Class action lawsuits within a wide range of industries, products, and services are a large and growing source of unclaimed funds. Each year, hundreds of companies are involved in class action litigation. These fall into a number of broad categories including: Securities fraud (insider trading and mismanagement)

  • Consumer Protection (fraudulent marketing)
  • Public Health (tobacco)
  • Antitrust (Unfair Trade Practices and Price Fixing)
  • Human Rights (unfair practices and discrimination)
  • Environmental pollution)
  • Product Liability (defective products causing or involving personal injury)

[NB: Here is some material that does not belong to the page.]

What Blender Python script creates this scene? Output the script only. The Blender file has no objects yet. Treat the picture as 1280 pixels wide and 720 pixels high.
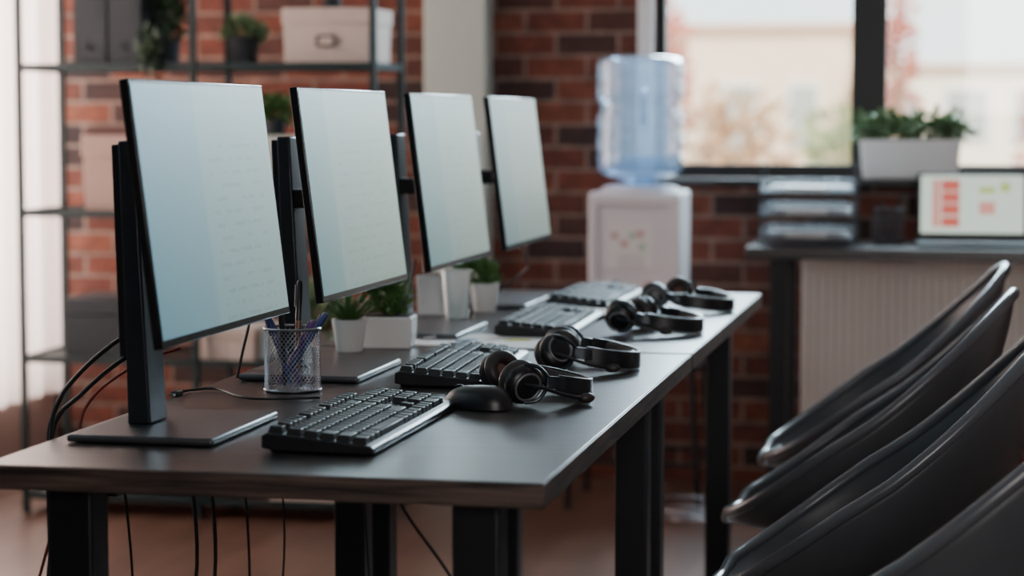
import bpy, math, random
from mathutils import Vector, Matrix
R = math.radians
PI = math.pi
col = bpy.context.scene.collection
rng = random.Random(7)

# ------------------------------------------------------------ camera model
F = 2700.0; PITCH = R(4.447); YAW = R(11.68)
CAM = Vector((0.456, -2.385, 1.162))
RT = Vector((math.cos(YAW), math.sin(YAW), 0)); HD = Vector((-math.sin(YAW), math.cos(YAW), 0)); UP = Vector((0, 0, 1))
FZ = -.05
def ray(px, py):
    u = px-640; v = 360-py
    return RT*u + HD*(F*math.cos(PITCH)+v*math.sin(PITCH)) + UP*(-F*math.sin(PITCH)+v*math.cos(PITCH))
def P(px, py, z=0.75):
    d = ray(px, py); t = (z-CAM.z)/d.z
    return CAM + d*t
def PY(px, py, Y):
    d = ray(px, py); t = (Y-CAM.y)/d.y
    return CAM + d*t
cd = bpy.data.cameras.new('camera'); cam = bpy.data.objects.new('camera', cd); col.objects.link(cam)
cam.location = CAM; cam.rotation_euler = (PI/2-PITCH, 0, YAW)
cd.sensor_width = 36; cd.lens = F/1280*36; cd.clip_start = .05; cd.clip_end = 300
cd.dof.use_dof = True; cd.dof.focus_distance = 3.15; cd.dof.aperture_fstop = 3.3
bpy.context.scene.camera = cam

# ------------------------------------------------------------ materials
def nt(name):
    m = bpy.data.materials.new(name); m.use_nodes = True
    t = m.node_tree; b = t.nodes['Principled BSDF']
    return m, t, b
def mat(name, c, rough=.5, metal=0, var=.12, scale=30, trans=0, ior=1.45, emit=None, es=0, spec=None, bump=0, coat=0, alpha=1):
    m, t, b = nt(name)
    n = t.nodes.new('ShaderNodeTexNoise'); n.inputs['Scale'].default_value = scale; n.inputs['Detail'].default_value = 4
    tc = t.nodes.new('ShaderNodeTexCoord'); t.links.new(tc.outputs['Object'], n.inputs['Vector'])
    mx = t.nodes.new('ShaderNodeMix'); mx.data_type = 'RGBA'
    mx.inputs[6].default_value = (*[x*(1-var) for x in c], 1); mx.inputs[7].default_value = (*[min(1, x*(1+var)) for x in c], 1)
    t.links.new(n.outputs['Fac'], mx.inputs[0]); t.links.new(mx.outputs[2], b.inputs['Base Color'])
    b.inputs['Roughness'].default_value = rough; b.inputs['Metallic'].default_value = metal
    b.inputs['Transmission Weight'].default_value = trans; b.inputs['IOR'].default_value = ior
    b.inputs['Coat Weight'].default_value = coat; b.inputs['Alpha'].default_value = alpha
    if spec is not None: b.inputs['Specular IOR Level'].default_value = spec
    if emit: b.inputs['Emission Color'].default_value = (*emit, 1); b.inputs['Emission Strength'].default_value = es
    if bump:
        bp = t.nodes.new('ShaderNodeBump'); bp.inputs['Strength'].default_value = bump; bp.inputs['Distance'].default_value = .002
        t.links.new(n.outputs['Fac'], bp.inputs['Height']); t.links.new(bp.outputs[0], b.inputs['Normal'])
    return m
def wood(name, c1, c2, rough, stretch, bump=.1, plank=None, spec=.5):
    m, t, b = nt(name)
    tc = t.nodes.new('ShaderNodeTexCoord'); mp = t.nodes.new('ShaderNodeMapping'); mp.inputs['Scale'].default_value = stretch
    n = t.nodes.new('ShaderNodeTexNoise'); n.inputs['Scale'].default_value = 1; n.inputs['Detail'].default_value = 8; n.inputs['Distortion'].default_value = .6
    t.links.new(tc.outputs['Object'], mp.inputs[0]); t.links.new(mp.outputs[0], n.inputs['Vector'])
    cr = t.nodes.new('ShaderNodeValToRGB'); cr.color_ramp.elements[0].position = .38; cr.color_ramp.elements[1].position = .66
    cr.color_ramp.elements[0].color = (*c1, 1); cr.color_ramp.elements[1].color = (*c2, 1)
    t.links.new(n.outputs['Fac'], cr.inputs[0]); out = cr.outputs[0]
    if plank:
        br = t.nodes.new('ShaderNodeTexBrick'); br.inputs['Scale'].default_value = 1
        br.inputs['Brick Width'].default_value = plank[0]; br.inputs['Row Height'].default_value = plank[1]; br.inputs['Mortar Size'].default_value = .002
        br.inputs['Color1'].default_value = (1, 1, 1, 1); br.inputs['Color2'].default_value = (.75, .75, .75, 1); br.inputs['Mortar'].default_value = (.3, .3, .3, 1)
        t.links.new(tc.outputs['Object'], br.inputs['Vector'])
        mx = t.nodes.new('ShaderNodeMix'); mx.data_type = 'RGBA'; mx.blend_type = 'MULTIPLY'; mx.inputs[0].default_value = 1
        t.links.new(out, mx.inputs[6]); t.links.new(br.outputs['Color'], mx.inputs[7]); out = mx.outputs[2]
    t.links.new(out, b.inputs['Base Color']); b.inputs['Roughness'].default_value = rough; b.inputs['Specular IOR Level'].default_value = spec
    bp = t.nodes.new('ShaderNodeBump'); bp.inputs['Strength'].default_value = bump; bp.inputs['Distance'].default_value = .001
    t.links.new(n.outputs['Fac'], bp.inputs['Height']); t.links.new(bp.outputs[0], b.inputs['Normal'])
    return m
def brick_mat():
    m, t, b = nt('red_brick')
    tc = t.nodes.new('ShaderNodeTexCoord'); s = t.nodes.new('ShaderNodeSeparateXYZ'); c = t.nodes.new('ShaderNodeCombineXYZ')
    t.links.new(tc.outputs['Object'], s.inputs[0])
    ad = t.nodes.new('ShaderNodeMath'); ad.operation = 'ADD'
    t.links.new(s.outputs[0], ad.inputs[0]); t.links.new(s.outputs[1], ad.inputs[1])
    t.links.new(ad.outputs[0], c.inputs[0]); t.links.new(s.outputs[2], c.inputs[1])
    br = t.nodes.new('ShaderNodeTexBrick'); br.inputs['Scale'].default_value = 1
    br.inputs['Brick Width'].default_value = .212; br.inputs['Row Height'].default_value = .0765; br.inputs['Mortar Size'].default_value = .0070
    br.inputs['Mortar Smooth'].default_value = .2
    br.inputs['Color1'].default_value = (0, 0, 0, 1); br.inputs['Color2'].default_value = (1, 1, 1, 1); br.inputs['Mortar'].default_value = (0, 0, 0, 1)
    t.links.new(c.outputs[0], br.inputs['Vector'])
    cr = t.nodes.new('ShaderNodeValToRGB'); e = cr.color_ramp.elements
    e[0].position = 0; e[0].color = (.026, .013, .012, 1); e[1].position = 1; e[1].color = (.165, .050, .026, 1)
    for ps, cc in ((.18, (.042, .017, .014)), (.32, (.085, .024, .015)), (.7, (.125, .030, .017))): a = e.new(ps); a.color = (*cc, 1)
    t.links.new(br.outputs['Color'], cr.inputs[0])
    mm = t.nodes.new('ShaderNodeMix'); mm.data_type = 'RGBA'; mm.inputs[7].default_value = (.18, .118, .094, 1)
    t.links.new(br.outputs['Fac'], mm.inputs[0]); t.links.new(cr.outputs[0], mm.inputs[6])
    n = t.nodes.new('ShaderNodeTexNoise'); n.inputs['Scale'].default_value = 18; n.inputs['Detail'].default_value = 6; t.links.new(c.outputs[0], n.inputs['Vector'])
    mx = t.nodes.new('ShaderNodeMix'); mx.data_type = 'RGBA'; mx.blend_type = 'OVERLAY'; mx.inputs[0].default_value = .8
    t.links.new(mm.outputs[2], mx.inputs[6]); t.links.new(n.outputs['Fac'], mx.inputs[7]); t.links.new(mx.outputs[2], b.inputs['Base Color'])
    b.inputs['Roughness'].default_value = .85
    bp = t.nodes.new('ShaderNodeBump'); bp.inputs['Strength'].default_value = .6; bp.inputs['Distance'].default_value = .006; bp.invert = True
    t.links.new(br.outputs['Fac'], bp.inputs['Height']); t.links.new(bp.outputs[0], b.inputs['Normal'])
    return m
def screen_mat(name, ca, cb, strip, strength, text):
    m, t, b = nt(name)
    tc = t.nodes.new('ShaderNodeTexCoord'); s = t.nodes.new('ShaderNodeSeparateXYZ'); t.links.new(tc.outputs['Object'], s.inputs[0])
    cr = t.nodes.new('ShaderNodeValToRGB'); e = cr.color_ramp.elements
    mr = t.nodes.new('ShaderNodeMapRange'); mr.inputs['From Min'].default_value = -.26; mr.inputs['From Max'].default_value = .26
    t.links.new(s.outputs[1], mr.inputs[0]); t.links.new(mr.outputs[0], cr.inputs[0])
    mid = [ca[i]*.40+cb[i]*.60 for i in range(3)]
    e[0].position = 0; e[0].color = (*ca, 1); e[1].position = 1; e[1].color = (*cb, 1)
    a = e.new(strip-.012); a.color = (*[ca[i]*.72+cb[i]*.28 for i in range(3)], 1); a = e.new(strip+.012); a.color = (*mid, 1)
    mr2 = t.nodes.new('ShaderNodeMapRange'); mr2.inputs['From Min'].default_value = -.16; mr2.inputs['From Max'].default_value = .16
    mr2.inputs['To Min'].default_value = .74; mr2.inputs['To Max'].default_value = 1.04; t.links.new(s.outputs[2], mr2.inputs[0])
    wv = t.nodes.new('ShaderNodeTexWave'); wv.bands_direction = 'Z'; wv.inputs['Scale'].default_value = 18; t.links.new(tc.outputs['Object'], wv.inputs['Vector'])
    mp = t.nodes.new('ShaderNodeMapping'); mp.inputs['Scale'].default_value = (0, 42, 56); t.links.new(tc.outputs['Object'], mp.inputs[0])
    nz = t.nodes.new('ShaderNodeTexNoise'); nz.inputs['Scale'].default_value = 1; t.links.new(mp.outputs[0], nz.inputs['Vector'])
    g1 = t.nodes.new('ShaderNodeMath'); g1.operation = 'GREATER_THAN'; g1.inputs[1].default_value = .78; t.links.new(wv.outputs['Fac'], g1.inputs[0])
    g2 = t.nodes.new('ShaderNodeMath'); g2.operation = 'GREATER_THAN'; g2.inputs[1].default_value = .50; t.links.new(nz.outputs['Fac'], g2.inputs[0])
    g3 = t.nodes.new('ShaderNodeMath'); g3.operation = 'GREATER_THAN'; g3.inputs[1].default_value = strip+.06; t.links.new(mr.outputs[0], g3.inputs[0])
    g4 = t.nodes.new('ShaderNodeMath'); g4.operation = 'LESS_THAN'; g4.inputs[1].default_value = .88; t.links.new(mr.outputs[0], g4.inputs[0])
    g5 = t.nodes.new('ShaderNodeMath'); g5.operation = 'LESS_THAN'; g5.inputs[1].default_value = .095; t.links.new(s.outputs[2], g5.inputs[0])
    def mul(x, y):
        k = t.nodes.new('ShaderNodeMath'); k.operation = 'MULTIPLY'
        t.links.new(x, k.inputs[0])
        if isinstance(y, float): k.inputs[1].default_value = y
        else: t.links.new(y, k.inputs[1])
        return k.outputs[0]
    q = mul(mul(mul(mul(g1.outputs[0], g2.outputs[0]), mul(g3.outputs[0], g4.outputs[0])), g5.outputs[0]), text)
    g6 = t.nodes.new('ShaderNodeMath'); g6.operation = 'GREATER_THAN'; g6.inputs[1].default_value = .135; t.links.new(s.outputs[2], g6.inputs[0])
    q2 = mul(g6.outputs[0], .06)
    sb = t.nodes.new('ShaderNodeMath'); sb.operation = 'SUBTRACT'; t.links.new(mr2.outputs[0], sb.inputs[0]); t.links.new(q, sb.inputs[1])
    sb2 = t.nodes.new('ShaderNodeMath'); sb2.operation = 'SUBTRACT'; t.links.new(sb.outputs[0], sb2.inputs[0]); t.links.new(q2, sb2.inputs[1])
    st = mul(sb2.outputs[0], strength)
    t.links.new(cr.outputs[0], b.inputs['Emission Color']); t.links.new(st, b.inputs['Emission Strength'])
    b.inputs['Base Color'].default_value = (.02, .02, .02, 1); b.inputs['Roughness'].default_value = .4
    return m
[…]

Recent class action settlements have exceeded $11 billion ($5 billion in 2006 alone), yet more than half of those entitled to payment fail to file a claim.

Current and former customers and shareholders of more than 2,000 companies are entitled to receive unclaimed class action settlement payments. Legal notice of class action claim eligibility is often buried deep in newspaper classifieds. If you have moved, physically have share certificates or have street name shares and change brokers, you may not be notified.

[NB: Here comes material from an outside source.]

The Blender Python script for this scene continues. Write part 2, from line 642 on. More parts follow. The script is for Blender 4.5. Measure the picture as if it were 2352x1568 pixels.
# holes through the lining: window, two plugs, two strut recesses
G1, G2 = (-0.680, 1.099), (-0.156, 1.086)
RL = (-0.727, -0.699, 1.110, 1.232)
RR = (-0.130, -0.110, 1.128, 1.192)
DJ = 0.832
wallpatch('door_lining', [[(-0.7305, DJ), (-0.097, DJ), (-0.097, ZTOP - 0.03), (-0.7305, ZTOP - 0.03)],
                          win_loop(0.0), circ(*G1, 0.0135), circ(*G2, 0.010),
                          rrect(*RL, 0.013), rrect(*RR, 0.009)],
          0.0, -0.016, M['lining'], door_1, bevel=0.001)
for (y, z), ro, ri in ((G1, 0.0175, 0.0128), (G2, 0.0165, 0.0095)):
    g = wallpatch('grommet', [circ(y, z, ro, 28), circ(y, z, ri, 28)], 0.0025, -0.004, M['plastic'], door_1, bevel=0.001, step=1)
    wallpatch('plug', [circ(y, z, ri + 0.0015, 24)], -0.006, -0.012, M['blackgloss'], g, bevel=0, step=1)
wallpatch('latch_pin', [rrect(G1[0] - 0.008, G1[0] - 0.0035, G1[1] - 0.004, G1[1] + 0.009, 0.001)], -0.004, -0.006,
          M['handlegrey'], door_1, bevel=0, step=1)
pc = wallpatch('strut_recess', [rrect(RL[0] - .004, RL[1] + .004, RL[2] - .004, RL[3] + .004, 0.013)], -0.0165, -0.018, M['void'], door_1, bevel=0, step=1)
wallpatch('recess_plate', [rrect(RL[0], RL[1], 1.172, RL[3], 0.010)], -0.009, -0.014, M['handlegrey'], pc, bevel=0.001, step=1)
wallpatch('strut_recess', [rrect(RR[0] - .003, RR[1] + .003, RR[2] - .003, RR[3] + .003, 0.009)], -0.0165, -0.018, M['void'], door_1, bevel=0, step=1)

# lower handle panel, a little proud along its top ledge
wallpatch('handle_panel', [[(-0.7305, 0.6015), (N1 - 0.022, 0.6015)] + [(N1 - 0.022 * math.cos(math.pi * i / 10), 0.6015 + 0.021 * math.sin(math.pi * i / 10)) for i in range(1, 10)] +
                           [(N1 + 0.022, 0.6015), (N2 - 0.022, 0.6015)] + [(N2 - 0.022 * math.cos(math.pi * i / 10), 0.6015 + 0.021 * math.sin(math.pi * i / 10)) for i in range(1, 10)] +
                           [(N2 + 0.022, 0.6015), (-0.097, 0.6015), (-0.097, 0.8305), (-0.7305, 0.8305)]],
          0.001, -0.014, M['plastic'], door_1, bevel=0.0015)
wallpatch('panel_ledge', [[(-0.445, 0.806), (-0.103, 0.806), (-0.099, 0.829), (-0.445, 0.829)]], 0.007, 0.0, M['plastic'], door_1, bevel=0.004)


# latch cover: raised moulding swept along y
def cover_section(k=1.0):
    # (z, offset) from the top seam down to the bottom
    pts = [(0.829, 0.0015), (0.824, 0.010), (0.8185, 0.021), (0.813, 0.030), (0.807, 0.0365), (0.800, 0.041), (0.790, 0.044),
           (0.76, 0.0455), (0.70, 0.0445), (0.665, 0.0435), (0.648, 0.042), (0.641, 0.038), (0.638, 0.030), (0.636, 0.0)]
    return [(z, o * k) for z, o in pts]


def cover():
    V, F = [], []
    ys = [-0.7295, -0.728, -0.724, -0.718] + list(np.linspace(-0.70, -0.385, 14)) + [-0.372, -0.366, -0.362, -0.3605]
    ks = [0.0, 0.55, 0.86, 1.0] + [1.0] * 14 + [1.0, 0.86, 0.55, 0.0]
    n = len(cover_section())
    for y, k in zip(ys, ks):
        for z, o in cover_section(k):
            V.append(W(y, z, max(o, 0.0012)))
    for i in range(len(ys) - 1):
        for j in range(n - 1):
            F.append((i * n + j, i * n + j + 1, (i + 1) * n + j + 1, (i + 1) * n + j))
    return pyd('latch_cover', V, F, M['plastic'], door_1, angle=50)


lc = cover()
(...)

Even if a product was used years ago or stock was sold long ago, Class Members may be eligible to receive cash, credits, stock, or distributions in companies such as AOL, AT&T, Ford, GM, Dow Corning, Coca Cola, NASDAQ, Publishers Clearing House, Bank of America, MCI, Merrill Lynch, Schwab, Wal-Mart, and hundreds of others.

If you are a current or former customer or shareholder of a company named in a class action lawsuit, you must file a claim to receive your share. Because many class action lawsuits are filed in federal court, settlement payments to class members will not show up in a State Division of Unclaimed Property search and, unlike most other unclaimed funds, There is a time limit in which the settlement must be claimed.